The Postal Service said that such restrictions might have cost the agency billions. A 2010 report from the Postal Service’s inspector general said introducing 10 new products like secure e-mail, electronic bill payment and even some banking services could add $9.7 billion annually to Postal Service revenue, which was $66 billion in 2011. But over half of those products would require a change in legislation.

Lawmakers like Senator Susan Collins, Republican of Maine, a co-sponsor of the postal reform bill, support limited changes that would allow the agency to increase revenue, like allowing it to sell hunting and fishing licenses and to lease space in its offices to businesses.

Ms. Collins does not support the Postal Service offering a broader array of services like banking. The agency did offer banking services between 1911 and 1967, aimed at immigrants who were used to using post offices to deposit money and at people who had lost confidence in the banks.
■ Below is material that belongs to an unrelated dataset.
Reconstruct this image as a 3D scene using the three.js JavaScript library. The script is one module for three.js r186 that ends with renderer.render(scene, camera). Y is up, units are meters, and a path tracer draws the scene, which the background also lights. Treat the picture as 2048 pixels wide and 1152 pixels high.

Missteps by the agency have also harmed its ability to enter new areas of business. Audits by the Government Accountability Office show that the agency lost millions in offering electronic commerce services, like money transfers, because the products were poorly marketed.

Art Sackler, chairman of the Coalition for a 21st Century Postal Service, a mailing industry group that includes companies like FedEx, said the Postal Service should stick to its core mission. “They haven’t had a good track record when it comes to developing new lines of business,” he said.